DIRECTION. Please transcribe the data that follows without the pictures, keeping every word the same.

DATA BLOCK.
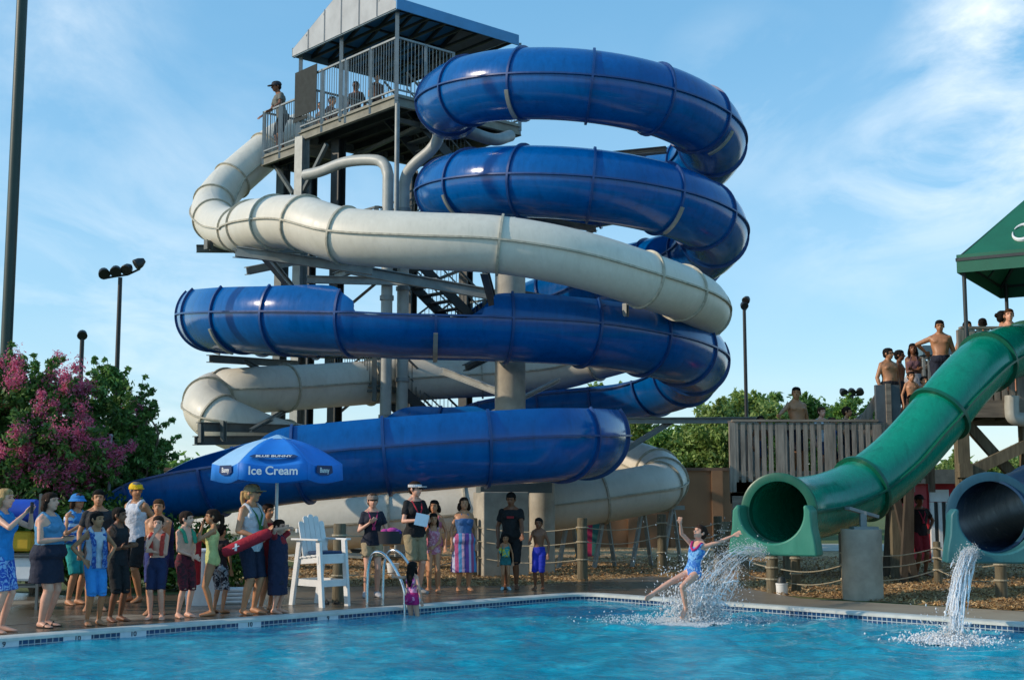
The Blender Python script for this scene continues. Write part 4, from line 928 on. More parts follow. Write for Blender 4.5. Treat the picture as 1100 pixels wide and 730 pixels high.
MB().beam(M @ Vector((-.27, .42, -.02)), M @ Vector((.27, .42, -.02)), .03, .06).build('back_batten', M_white, ch)
MB().box((0, -.1, SH + .03), (.4, .36, .05)).build('seat_pad', mat('navy_pad', hx('1f3a5c'), .8), ch, bevel=.02)
# pool ladder rails
lp = pt(425, 20.4, 0); la = G(432, 655); ld = thing('pool_ladder', (la.x, la.y, 0), 0, 'chrome pool ladder with two curved grab rails', 'ladder')
dv = V * 1.0
for k, (px, D) in enumerate(((436, 19.75), (452, 20.3))):
    e = pt(px, D, 0) - Vector((la.x, la.y, 0)); bk = -Vector((V.x, V.y, 0)); bk = (bk + Vector((-.35, 0, 0))).normalized()
    P = [e + Vector((0, 0, -1.0)), e + Vector((0, 0, 0)), e + Vector((0, 0, .32)) + bk * .03, e + bk * .22 + UPZ * .62, e + bk * .42 + UPZ * .8, e + bk * .6 + UPZ * .8, e + bk * .7 + UPZ * .62, e + bk * .72 + UPZ * .3, e + bk * .72]
    MB().pipe(catmull(P, 6).tolist(), .024, 12).build('grab_rail', M_chrome, ld, smooth=60)
e0_ = pt(436, 19.75, 0) - Vector((la.x, la.y, 0)); e1_ = pt(452, 20.3, 0) - Vector((la.x, la.y, 0))
for z in (-.3, -.6, -.9): MB().beam(e0_ + UPZ * z, e1_ + UPZ * z, .08, .03).build('step', M_chrome, ld)
# small white bucket with dark lid by the slide, red drink, white barrel, crate
def frustum_thing(name, p, r0, r1, h, m, label, cat, lid=None):
    t = thing(name, (p.x, p.y, 0), 0, label, cat)
    prof = [(r0 * .96, 0), (r0, .01), (r1, h - .03), (r1 * 1.05, h - .025), (r1 * 1.05, h), (r1 * .9, h)]
    mb = MB().loft([((0, 0, z), r, r, (1, 0, 0), (0, 1, 0)) for r, z in prof], 24); mb.build('body', m, t, smooth=40)
    if lid: MB().loft([((0, 0, h + .001), r1 * .8, r1 * .8, (1, 0, 0), (0, 1, 0)), ((0, 0, h + .06), r1 * .75, r1 * .75, (1, 0, 0), (0, 1, 0)), ((0, 0, h + .1), r1 * .5, r1 * .5, (1, 0, 0), (0, 1, 0))], 20).build('lid', lid, t, smooth=40)
    return t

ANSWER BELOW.
The Blender Python script for this scene continues. Write part 4, from line 928 on. More parts follow. Write for Blender 4.5. Treat the picture as 1100 pixels wide and 730 pixels high.
MB().beam(M @ Vector((-.27, .42, -.02)), M @ Vector((.27, .42, -.02)), .03, .06).build('back_batten', M_white, ch)
MB().box((0, -.1, SH + .03), (.4, .36, .05)).build('seat_pad', mat('navy_pad', hx('1f3a5c'), .8), ch, bevel=.02)
# pool ladder rails
lp = pt(425, 20.4, 0); la = G(432, 655); ld = thing('pool_ladder', (la.x, la.y, 0), 0, 'chrome pool ladder with two curved grab rails', 'ladder')
dv = V * 1.0
for k, (px, D) in enumerate(((436, 19.75), (452, 20.3))):
    e = pt(px, D, 0) - Vector((la.x, la.y, 0)); bk = -Vector((V.x, V.y, 0)); bk = (bk + Vector((-.35, 0, 0))).normalized()
    P = [e + Vector((0, 0, -1.0)), e + Vector((0, 0, 0)), e + Vector((0, 0, .32)) + bk * .03, e + bk * .22 + UPZ * .62, e + bk * .42 + UPZ * .8, e + bk * .6 + UPZ * .8, e + bk * .7 + UPZ * .62, e + bk * .72 + UPZ * .3, e + bk * .72]
    MB().pipe(catmull(P, 6).tolist(), .024, 12).build('grab_rail', M_chrome, ld, smooth=60)
e0_ = pt(436, 19.75, 0) - Vector((la.x, la.y, 0)); e1_ = pt(452, 20.3, 0) - Vector((la.x, la.y, 0))
for z in (-.3, -.6, -.9): MB().beam(e0_ + UPZ * z, e1_ + UPZ * z, .08, .03).build('step', M_chrome, ld)
# small white bucket with dark lid by the slide, red drink, white barrel, crate
def frustum_thing(name, p, r0, r1, h, m, label, cat, lid=None):
    t = thing(name, (p.x, p.y, 0), 0, label, cat)
    prof = [(r0 * .96, 0), (r0, .01), (r1, h - .03), (r1 * 1.05, h - .025), (r1 * 1.05, h), (r1 * .9, h)]
    mb = MB().loft([((0, 0, z), r, r, (1, 0, 0), (0, 1, 0)) for r, z in prof], 24); mb.build('body', m, t, smooth=40)
    if lid: MB().loft([((0, 0, h + .001), r1 * .8, r1 * .8, (1, 0, 0), (0, 1, 0)), ((0, 0, h + .06), r1 * .75, r1 * .75, (1, 0, 0), (0, 1, 0)), ((0, 0, h + .1), r1 * .5, r1 * .5, (1, 0, 0), (0, 1, 0))], 20).build('lid', lid, t, smooth=40)
    return t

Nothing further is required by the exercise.